Title: Re: first post, having a hard time knowing what to do next. Post by: Ozzie101 on October 14, 2019, 10:07:10 AM Hi and welcome Thayan! :hi:
I'm glad you've found us here, though I'm sorry for the circumstances that led you to us. This is a supportive site full of people who "get it." That's great that your wife is so open to things. So many people here aren't that fortunate, as you know. 1) I, too, dealt with detachment. I still pull away when I can sense my H is in one of his moods. In a way, that's been helpful because I don't react with panic or fear or anxiety the way I used to. But it can also be dangerous to the relationship. That healthy balance is hard to find and it's something I still struggle with. I try to embrace the good times while not forgetting that it's temporary.

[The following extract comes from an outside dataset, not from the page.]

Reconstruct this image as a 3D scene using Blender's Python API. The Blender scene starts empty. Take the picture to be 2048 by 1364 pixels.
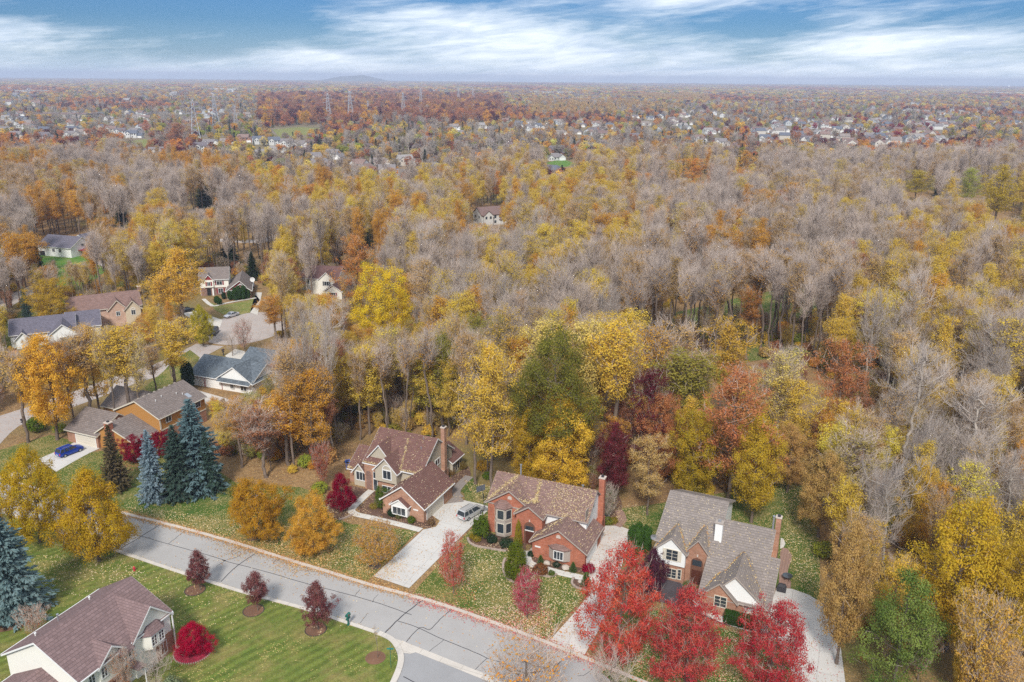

But I'll also be very interested to hear what others have to say. 2) Have you tried journaling? I started doing it late last year and it's been very helpful. It helped me clarify my own feelings and helped me to remember what happened and when. I tend to forget some things -- like a trauma response, really -- and having it written down is a good way to remind myself of how things can get, to look back and see what I can do differently, and spot patterns. When he was in his big dysregulation phase, I also had a calendar (at work -- not someplace he'd ever see it) where I'd sort of chart his mood, looking for patterns and progress like you. I hope you'll keep posting -- here and in other members' threads. You never know when you can help someone else. Title: Re: first post, having a hard time knowing what to do next. Post by: blue_watermelon on October 18, 2019, 09:27:02 AM Thayan,
Thanks for explaining about your experience with detachment and wanting to reattach. It is the same as what I experience but you put it in much better words than I could. I agree that living in a world of being emotionally distant is not helpful for either us or the relationship. I'm really struggling with this and would love to hear more what others say. One thing I have been trying is to remember a positive trigger to call to mind when I find myself being emotionally cold and want to connect. For me, this positive trigger is to remember the horrible things that have happened to my BPDh in his lifetime. When I remember all the horrible things he has been through, it helps me to reach out to him in genuine warmth. Title: Re: first post, having a hard time knowing what to do next. Post by: blue_watermelon on October 18, 2019, 09:31:44 AM I forgot to say, regarding score keeping. I don't like to keep scores or remember either, but because my BPDh tends to manipulate what has happened in the past, or even forget what we fought about, I've found it helpful to occasionally record what happened during his times of worst anger. It helps to keep me sane, to look at my notes of what happened, and to be able to tell him what I know is true and not accept his "blow by blow" or summary of things that happen. It makes it easier to say "Yes I did do that bad thing, and I'm sorry I hurt you. Neither of us are perfect. You hurt me when you said and did X. I'd like to work on moving forward so we both feel loved and at peace".